## WRITTEN PROBLEM
Restate the whole of the material. Keep every word, and drop the pictures.

## DATA SEGMENT
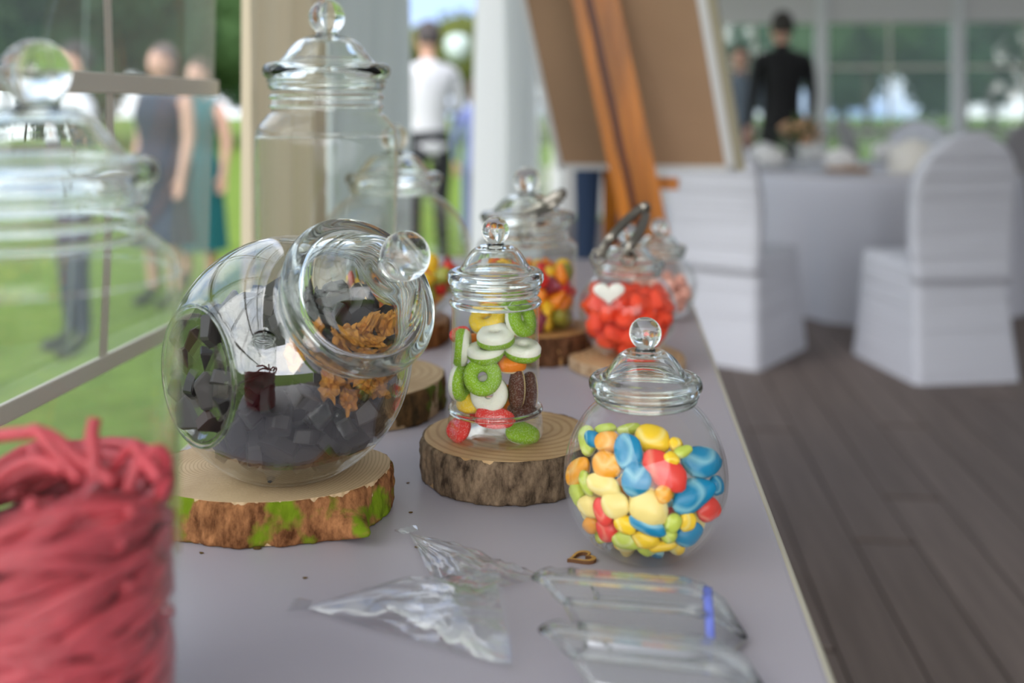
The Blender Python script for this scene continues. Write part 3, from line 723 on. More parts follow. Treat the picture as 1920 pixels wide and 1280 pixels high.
put('orange_sweet', solidsug('o', (.012, .008, .006)), SUG['orange'], 950, 745, D0+.008, (0, 0, 1), (0, -1, .2), 'orange sweet half hidden behind the cola sweets', sg)
put('red_sweet', solidsug('r', (.013, .009, .006)), SUG['red'], 905, 772, D0+.012, (1, 0, 0), (0, -.7, .7), 'dark red sweet at the far side behind the yellow one', sg)

# orange hearts
def heart_candy():
    n = 28; pts = []
    for i in range(n):
        t = 2*PI*i/n; pts.append((16*math.sin(t)**3/16, (13*math.cos(t)-5*math.cos(2*t)-2*math.cos(3*t)-math.cos(4*t))/16))
    vs = []; fs = []
    for (s, z) in ((.01, -1), (.6, -1), (.88, -.75), (1, 0), (.88, .75), (.6, 1), (.01, 1)):
        for x, y in pts: vs.append((x*s, y*s, z))
    for j in range(6):
        for i in range(n): fs.append((j*n+i, j*n+(i+1) % n, (j+1)*n+(i+1) % n, (j+1)*n+i))
    return pyd(vs, fs)
HM = heart_candy(); HM.materials.append(mat('orange_red_foam', (.86, .06, .015), .7, var=.08, scale=40, sss=.15)); HM.polygons.foreach_set('use_smooth', [True]*len(HM.polygons))
c2v = (G2.x, G2.y, G2.z+.062)
PP = pack(44, .0150, in_sphere(c2v, g2R-.003, G2.z+.003, cap_top(G2.z+.092)), (G2.x-.04, G2.y-.04, G2.z+.02), (G2.x+.04, G2.y+.04, G2.z+.09), seed=3)
for p in PP:
    o = bpy.data.objects.new('heart_sweet', HM); COL.objects.link(o); o.matrix_world = Matrix.Translation(p) @ rnd_rot().to_4x4() @ Matrix.Diagonal((.0170, .0165, .0115, 1))
    tag(o, 'orange red foam heart in the globe jar with tongs', 'sweet', 'orange hearts in the globe jar')
hw = HM.copy(); hw.materials.clear(); hw.materials.append(mat('white_foam_heart', (.82, .80, .72), .6))
o = bpy.data.objects.new('heart_sweet', hw); COL.objects.link(o); o.matrix_world = Matrix.Translation(at(1142, 548, 1.352)) @ Matrix.Rotation(PI/2, 4, 'X') @ Matrix.Diagonal((.021, .016, .005, 1)); tag(o, 'white foam heart among the orange ones at the top left of the globe jar', 'sweet')

# gummies in the back jars
GUM = [mat('red_gummy', (.62, .02, .015), .3, sss=.2), mat('orange_gummy', (.85, .25, .01), .3, sss=.2), mat('yellow_gummy', (.85, .52, .02), .3, sss=.2), mat('olive_gummy', (.30, .30, .04), .3, sss=.2), mat('plum_gummy', (.25, .03, .06), .3)]
GN = ['red', 'orange', 'yellow', 'olive green', 'dark plum']
def gum_pile(n, push, lo, hi, r, where, group, seed, sz=(.0145, .010, .008)):
    for i, p in enumerate(pack(n, r, push, lo, hi, seed=seed)):
        k = random.choice([0, 0, 1, 1, 2, 2, 3, 4]); candy('gummy_sweet', 5 + i % 2, GUM[k], p, sz, rnd_rot(), GN[k]+' gummy sweet in '+where, group)
c3v = (G3.x, G3.y, G3.z+.106)
gum_pile(95, in_sphere(c3v, g3R-.006, G3.z+.003, cap_top(G3.z+.095)), (G3.x-.08, G3.y-.08, G3.z+.01), (G3.x+.08, G3.y+.08, G3.z+.08), .0128, 'the large globe jar behind the tall jar', 'gummies in the large back globe jar', 5, (.019, .0125, .010))
gum_pile(120, in_cyl(J4.x, J4.y, .0665, J4.z+.004, J4.z+.088), (J4.x-.05, J4.y-.05, J4.z+.01), (J4.x+.05, J4.y+.05, J4.z+.09), .0115, 'the squat jar behind the slim jar', 'gummies in the squat back jar', 6, (.017, .0115, .009))
PM = mat('pale_pink_foam', (.80, .38, .30), .6)
for i, p in enumerate(pack(34, .0125, in_sphere((G5.x, G5.y, G5.z+.058), g5R-.003, G5.z+.002, cap_top(G5.z+.075)), (G5.x-.03, G5.y-.03, G5.z+.01), (G5.x+.03, G5.y+.03, G5.z+.07), seed=8)):
    candy('pink_sweet', i % 5, PM, p, (.013, .012, .010), rnd_rot(), 'pale pink foam sweet in the small back jar by the table edge', 'pink sweets in the small back jar')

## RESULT
The Blender Python script for this scene continues. Write part 3, from line 723 on. More parts follow. Treat the picture as 1920 pixels wide and 1280 pixels high.
put('orange_sweet', solidsug('o', (.012, .008, .006)), SUG['orange'], 950, 745, D0+.008, (0, 0, 1), (0, -1, .2), 'orange sweet half hidden behind the cola sweets', sg)
put('red_sweet', solidsug('r', (.013, .009, .006)), SUG['red'], 905, 772, D0+.012, (1, 0, 0), (0, -.7, .7), 'dark red sweet at the far side behind the yellow one', sg)

# orange hearts
def heart_candy():
    n = 28; pts = []
    for i in range(n):
        t = 2*PI*i/n; pts.append((16*math.sin(t)**3/16, (13*math.cos(t)-5*math.cos(2*t)-2*math.cos(3*t)-math.cos(4*t))/16))
    vs = []; fs = []
    for (s, z) in ((.01, -1), (.6, -1), (.88, -.75), (1, 0), (.88, .75), (.6, 1), (.01, 1)):
        for x, y in pts: vs.append((x*s, y*s, z))
    for j in range(6):
        for i in range(n): fs.append((j*n+i, j*n+(i+1) % n, (j+1)*n+(i+1) % n, (j+1)*n+i))
    return pyd(vs, fs)
HM = heart_candy(); HM.materials.append(mat('orange_red_foam', (.86, .06, .015), .7, var=.08, scale=40, sss=.15)); HM.polygons.foreach_set('use_smooth', [True]*len(HM.polygons))
c2v = (G2.x, G2.y, G2.z+.062)
PP = pack(44, .0150, in_sphere(c2v, g2R-.003, G2.z+.003, cap_top(G2.z+.092)), (G2.x-.04, G2.y-.04, G2.z+.02), (G2.x+.04, G2.y+.04, G2.z+.09), seed=3)
for p in PP:
    o = bpy.data.objects.new('heart_sweet', HM); COL.objects.link(o); o.matrix_world = Matrix.Translation(p) @ rnd_rot().to_4x4() @ Matrix.Diagonal((.0170, .0165, .0115, 1))
    tag(o, 'orange red foam heart in the globe jar with tongs', 'sweet', 'orange hearts in the globe jar')
hw = HM.copy(); hw.materials.clear(); hw.materials.append(mat('white_foam_heart', (.82, .80, .72), .6))
o = bpy.data.objects.new('heart_sweet', hw); COL.objects.link(o); o.matrix_world = Matrix.Translation(at(1142, 548, 1.352)) @ Matrix.Rotation(PI/2, 4, 'X') @ Matrix.Diagonal((.021, .016, .005, 1)); tag(o, 'white foam heart among the orange ones at the top left of the globe jar', 'sweet')

# gummies in the back jars
GUM = [mat('red_gummy', (.62, .02, .015), .3, sss=.2), mat('orange_gummy', (.85, .25, .01), .3, sss=.2), mat('yellow_gummy', (.85, .52, .02), .3, sss=.2), mat('olive_gummy', (.30, .30, .04), .3, sss=.2), mat('plum_gummy', (.25, .03, .06), .3)]
GN = ['red', 'orange', 'yellow', 'olive green', 'dark plum']
def gum_pile(n, push, lo, hi, r, where, group, seed, sz=(.0145, .010, .008)):
    for i, p in enumerate(pack(n, r, push, lo, hi, seed=seed)):
        k = random.choice([0, 0, 1, 1, 2, 2, 3, 4]); candy('gummy_sweet', 5 + i % 2, GUM[k], p, sz, rnd_rot(), GN[k]+' gummy sweet in '+where, group)
c3v = (G3.x, G3.y, G3.z+.106)
gum_pile(95, in_sphere(c3v, g3R-.006, G3.z+.003, cap_top(G3.z+.095)), (G3.x-.08, G3.y-.08, G3.z+.01), (G3.x+.08, G3.y+.08, G3.z+.08), .0128, 'the large globe jar behind the tall jar', 'gummies in the large back globe jar', 5, (.019, .0125, .010))
gum_pile(120, in_cyl(J4.x, J4.y, .0665, J4.z+.004, J4.z+.088), (J4.x-.05, J4.y-.05, J4.z+.01), (J4.x+.05, J4.y+.05, J4.z+.09), .0115, 'the squat jar behind the slim jar', 'gummies in the squat back jar', 6, (.017, .0115, .009))
PM = mat('pale_pink_foam', (.80, .38, .30), .6)
for i, p in enumerate(pack(34, .0125, in_sphere((G5.x, G5.y, G5.z+.058), g5R-.003, G5.z+.002, cap_top(G5.z+.075)), (G5.x-.03, G5.y-.03, G5.z+.01), (G5.x+.03, G5.y+.03, G5.z+.07), seed=8)):
    candy('pink_sweet', i % 5, PM, p, (.013, .012, .010), rnd_rot(), 'pale pink foam sweet in the small back jar by the table edge', 'pink sweets in the small back jar')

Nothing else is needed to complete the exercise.